For 2024 the aim remains to post a review at least every other Friday and to complete the Bookpacking reading journey.

28 February 2020

Middle England – Jonathan Coe


The book opens with Benjamin Trotter returning to his home in the Midlands after his mother’s funeral. He has his father with him, and, as the evening progresses, they are joined by a succession of close friends and relatives who turn up uninvited, concerned at his quiet departure from the wake. That is in 2010, and the cast assembled form the core of characters that will take the reader through the events of the ensuing decade with all its challenges.

They are a diverse bunch, though a couple were at grammar school with Benjamin - an owner of a garden centre who gives a businessman’s perspective and a newspaper columnist who provides an insight into the political machine. From the family is Benjamin’s sister, Lois who is a university librarian, and her daughter, Sophie.
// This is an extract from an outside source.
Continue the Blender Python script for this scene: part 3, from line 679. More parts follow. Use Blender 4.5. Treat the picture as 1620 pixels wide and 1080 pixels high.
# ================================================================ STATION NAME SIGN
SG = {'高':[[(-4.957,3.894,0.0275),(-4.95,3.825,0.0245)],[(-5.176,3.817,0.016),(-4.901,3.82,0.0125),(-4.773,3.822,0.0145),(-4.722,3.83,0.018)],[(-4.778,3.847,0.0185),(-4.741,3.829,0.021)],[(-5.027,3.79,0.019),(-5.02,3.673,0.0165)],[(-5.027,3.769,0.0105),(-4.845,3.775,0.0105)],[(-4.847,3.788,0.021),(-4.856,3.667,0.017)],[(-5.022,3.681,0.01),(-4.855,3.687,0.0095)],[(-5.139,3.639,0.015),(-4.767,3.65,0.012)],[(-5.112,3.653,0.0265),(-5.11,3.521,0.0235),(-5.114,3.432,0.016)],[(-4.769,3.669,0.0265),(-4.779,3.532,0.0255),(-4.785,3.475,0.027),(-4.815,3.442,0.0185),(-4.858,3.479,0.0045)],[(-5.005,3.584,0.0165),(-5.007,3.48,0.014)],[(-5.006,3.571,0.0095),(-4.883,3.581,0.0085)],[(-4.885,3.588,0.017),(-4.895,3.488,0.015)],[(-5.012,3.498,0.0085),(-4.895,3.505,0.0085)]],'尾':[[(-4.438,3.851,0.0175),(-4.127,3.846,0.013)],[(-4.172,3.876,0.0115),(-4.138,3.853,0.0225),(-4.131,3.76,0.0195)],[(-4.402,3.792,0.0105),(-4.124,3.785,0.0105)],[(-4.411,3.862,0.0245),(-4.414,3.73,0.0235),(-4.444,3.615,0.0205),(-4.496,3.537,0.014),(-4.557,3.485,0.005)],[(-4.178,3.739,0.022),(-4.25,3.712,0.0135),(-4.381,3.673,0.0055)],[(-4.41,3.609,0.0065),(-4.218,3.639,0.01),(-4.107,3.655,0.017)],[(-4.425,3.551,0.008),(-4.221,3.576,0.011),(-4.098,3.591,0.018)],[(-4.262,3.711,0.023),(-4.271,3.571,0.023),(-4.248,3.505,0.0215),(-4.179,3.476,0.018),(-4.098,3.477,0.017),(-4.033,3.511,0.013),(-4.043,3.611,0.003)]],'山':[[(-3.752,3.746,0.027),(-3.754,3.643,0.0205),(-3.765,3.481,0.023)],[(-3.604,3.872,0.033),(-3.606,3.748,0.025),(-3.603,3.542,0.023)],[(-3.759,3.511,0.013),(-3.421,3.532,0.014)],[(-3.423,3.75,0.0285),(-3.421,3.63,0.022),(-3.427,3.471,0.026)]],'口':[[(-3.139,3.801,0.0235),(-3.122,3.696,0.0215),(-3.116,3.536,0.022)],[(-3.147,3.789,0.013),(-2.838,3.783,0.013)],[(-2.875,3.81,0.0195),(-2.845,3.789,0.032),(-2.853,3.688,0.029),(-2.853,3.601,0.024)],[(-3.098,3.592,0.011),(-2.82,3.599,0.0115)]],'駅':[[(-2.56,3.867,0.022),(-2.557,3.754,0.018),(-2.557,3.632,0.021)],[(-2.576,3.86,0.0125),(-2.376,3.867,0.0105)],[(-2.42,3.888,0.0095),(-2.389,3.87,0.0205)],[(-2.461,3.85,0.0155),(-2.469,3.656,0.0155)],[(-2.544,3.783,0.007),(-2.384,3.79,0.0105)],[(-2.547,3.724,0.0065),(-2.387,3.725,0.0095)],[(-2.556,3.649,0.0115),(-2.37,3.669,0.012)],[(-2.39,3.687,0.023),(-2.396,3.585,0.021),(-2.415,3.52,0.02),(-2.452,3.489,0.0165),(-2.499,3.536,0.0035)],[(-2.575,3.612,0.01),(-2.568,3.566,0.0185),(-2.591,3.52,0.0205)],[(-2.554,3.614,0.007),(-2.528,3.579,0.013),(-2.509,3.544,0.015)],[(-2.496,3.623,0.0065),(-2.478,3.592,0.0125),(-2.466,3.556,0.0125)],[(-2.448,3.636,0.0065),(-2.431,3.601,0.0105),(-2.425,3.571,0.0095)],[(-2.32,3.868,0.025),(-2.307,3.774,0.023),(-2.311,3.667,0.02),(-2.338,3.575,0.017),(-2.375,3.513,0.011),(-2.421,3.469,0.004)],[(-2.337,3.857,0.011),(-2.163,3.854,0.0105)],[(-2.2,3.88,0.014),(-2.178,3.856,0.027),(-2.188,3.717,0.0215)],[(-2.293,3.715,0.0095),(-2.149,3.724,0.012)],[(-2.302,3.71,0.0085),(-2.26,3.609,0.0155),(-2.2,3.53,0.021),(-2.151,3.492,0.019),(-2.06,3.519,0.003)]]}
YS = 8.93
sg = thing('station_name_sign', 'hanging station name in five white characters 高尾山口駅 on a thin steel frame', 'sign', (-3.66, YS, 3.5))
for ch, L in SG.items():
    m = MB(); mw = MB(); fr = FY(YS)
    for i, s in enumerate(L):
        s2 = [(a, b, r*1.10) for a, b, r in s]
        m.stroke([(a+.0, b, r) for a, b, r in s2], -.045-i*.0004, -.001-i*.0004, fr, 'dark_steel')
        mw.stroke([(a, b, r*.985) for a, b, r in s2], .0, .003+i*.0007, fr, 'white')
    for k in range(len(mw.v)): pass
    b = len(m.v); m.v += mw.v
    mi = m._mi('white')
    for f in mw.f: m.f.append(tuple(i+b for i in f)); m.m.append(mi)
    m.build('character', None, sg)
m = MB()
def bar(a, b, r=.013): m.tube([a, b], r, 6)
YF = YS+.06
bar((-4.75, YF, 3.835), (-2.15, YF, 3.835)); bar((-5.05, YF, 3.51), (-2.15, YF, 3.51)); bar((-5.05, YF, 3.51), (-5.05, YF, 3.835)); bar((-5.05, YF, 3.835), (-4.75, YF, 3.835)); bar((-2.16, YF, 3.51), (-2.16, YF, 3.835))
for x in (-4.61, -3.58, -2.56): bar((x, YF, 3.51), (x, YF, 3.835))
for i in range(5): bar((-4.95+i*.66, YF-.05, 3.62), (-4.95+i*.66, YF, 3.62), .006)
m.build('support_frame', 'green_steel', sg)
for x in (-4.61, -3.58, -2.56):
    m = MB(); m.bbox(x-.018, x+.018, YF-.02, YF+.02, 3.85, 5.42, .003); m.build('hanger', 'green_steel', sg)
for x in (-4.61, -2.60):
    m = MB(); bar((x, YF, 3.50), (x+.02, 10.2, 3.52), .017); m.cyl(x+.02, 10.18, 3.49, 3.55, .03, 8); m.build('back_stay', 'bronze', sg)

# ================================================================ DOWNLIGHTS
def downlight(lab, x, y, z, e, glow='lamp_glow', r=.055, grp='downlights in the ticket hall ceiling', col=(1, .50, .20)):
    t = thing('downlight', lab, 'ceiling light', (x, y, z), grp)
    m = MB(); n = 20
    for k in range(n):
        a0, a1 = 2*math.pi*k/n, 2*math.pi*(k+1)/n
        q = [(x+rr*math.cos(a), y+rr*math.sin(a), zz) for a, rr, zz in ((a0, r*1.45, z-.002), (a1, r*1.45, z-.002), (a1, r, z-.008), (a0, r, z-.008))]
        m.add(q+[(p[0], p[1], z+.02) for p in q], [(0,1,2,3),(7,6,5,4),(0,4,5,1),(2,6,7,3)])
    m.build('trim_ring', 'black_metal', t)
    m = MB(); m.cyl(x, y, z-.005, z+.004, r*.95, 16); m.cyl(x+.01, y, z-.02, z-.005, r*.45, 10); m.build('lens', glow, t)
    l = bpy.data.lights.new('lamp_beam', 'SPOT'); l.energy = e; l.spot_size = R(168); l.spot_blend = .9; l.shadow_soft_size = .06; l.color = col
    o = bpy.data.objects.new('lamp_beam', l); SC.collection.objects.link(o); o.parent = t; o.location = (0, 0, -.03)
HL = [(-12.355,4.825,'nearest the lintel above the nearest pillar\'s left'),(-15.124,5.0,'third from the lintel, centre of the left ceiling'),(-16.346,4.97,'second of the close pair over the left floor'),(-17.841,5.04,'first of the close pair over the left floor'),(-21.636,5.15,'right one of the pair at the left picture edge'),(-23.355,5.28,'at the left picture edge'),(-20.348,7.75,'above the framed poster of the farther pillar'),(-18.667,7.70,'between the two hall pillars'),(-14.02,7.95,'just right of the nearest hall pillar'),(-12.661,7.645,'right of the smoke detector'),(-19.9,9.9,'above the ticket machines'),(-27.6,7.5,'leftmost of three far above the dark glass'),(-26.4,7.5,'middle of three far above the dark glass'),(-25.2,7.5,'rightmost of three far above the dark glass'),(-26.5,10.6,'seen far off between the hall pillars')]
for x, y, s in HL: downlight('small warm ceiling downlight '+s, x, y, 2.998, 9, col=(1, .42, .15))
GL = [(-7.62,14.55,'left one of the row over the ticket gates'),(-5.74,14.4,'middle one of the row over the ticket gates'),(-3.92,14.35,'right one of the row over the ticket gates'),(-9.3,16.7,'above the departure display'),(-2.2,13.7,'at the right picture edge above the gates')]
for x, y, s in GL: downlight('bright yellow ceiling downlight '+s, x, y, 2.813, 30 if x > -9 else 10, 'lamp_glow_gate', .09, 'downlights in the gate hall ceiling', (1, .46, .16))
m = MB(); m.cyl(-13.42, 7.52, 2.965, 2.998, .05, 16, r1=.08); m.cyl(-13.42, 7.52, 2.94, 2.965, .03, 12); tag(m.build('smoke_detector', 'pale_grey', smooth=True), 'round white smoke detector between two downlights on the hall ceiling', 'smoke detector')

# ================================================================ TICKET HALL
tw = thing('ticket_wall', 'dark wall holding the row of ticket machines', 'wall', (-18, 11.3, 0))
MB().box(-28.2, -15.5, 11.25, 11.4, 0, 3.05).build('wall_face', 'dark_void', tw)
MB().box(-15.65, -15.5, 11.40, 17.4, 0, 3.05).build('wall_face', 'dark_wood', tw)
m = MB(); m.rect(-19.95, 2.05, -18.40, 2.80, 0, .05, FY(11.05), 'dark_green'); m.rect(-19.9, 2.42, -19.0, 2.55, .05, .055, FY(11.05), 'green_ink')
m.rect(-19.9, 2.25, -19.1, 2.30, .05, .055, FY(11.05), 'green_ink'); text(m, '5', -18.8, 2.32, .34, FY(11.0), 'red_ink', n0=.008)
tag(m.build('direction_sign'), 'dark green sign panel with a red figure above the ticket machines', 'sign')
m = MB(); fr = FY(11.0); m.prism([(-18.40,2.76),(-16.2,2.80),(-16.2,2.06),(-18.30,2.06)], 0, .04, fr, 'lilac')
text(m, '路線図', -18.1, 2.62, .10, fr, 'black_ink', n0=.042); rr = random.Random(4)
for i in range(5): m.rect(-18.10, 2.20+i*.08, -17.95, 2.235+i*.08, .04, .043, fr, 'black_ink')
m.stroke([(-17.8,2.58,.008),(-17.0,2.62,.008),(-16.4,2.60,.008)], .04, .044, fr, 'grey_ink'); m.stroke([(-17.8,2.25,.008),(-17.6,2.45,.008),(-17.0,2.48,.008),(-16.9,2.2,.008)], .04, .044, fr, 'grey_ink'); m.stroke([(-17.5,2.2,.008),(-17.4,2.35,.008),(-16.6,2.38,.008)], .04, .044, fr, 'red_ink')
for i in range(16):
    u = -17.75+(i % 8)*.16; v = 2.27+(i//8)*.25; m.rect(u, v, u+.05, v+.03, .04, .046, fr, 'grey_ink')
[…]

Sophie brings the younger generation into the picture. Her best friend, Sohan, is gay and of immigrant stock. Sophie, herself, in a reaction against her previous relationships with liberal metropolitan academic types, starts one with a working guy in Birmingham. His mother is far to the right and employs a Polish cleaner. Throwing in a couple more friends from Benjamin’s schooldays, Charlie Chappell, the children’s entertainer, and Jennifer Hawkins, Ben’s first failed attempt at coupling, provides additional scope for comedy.

The interplay between this panoply of characters and the significant events of the decade – the London Olympics, the US presidential election, the EU referendum, three general elections, and Brexit - paints a broad but vivid picture of Middle England in the 2010s. Each viewpoint is given respect, placed in real life context, with mouthpieces that articulate the debates of the day: immigration v racism; political correctness v equality of opportunity; and taking back control v cultural isolation. The destructive nature of the arguments takes its toll, but is there some hope for reconciliation at a personal level?

Difficult as the task is, the book successfully and entertainingly achieves its aims of reflecting life in middle England in a turbulent decade.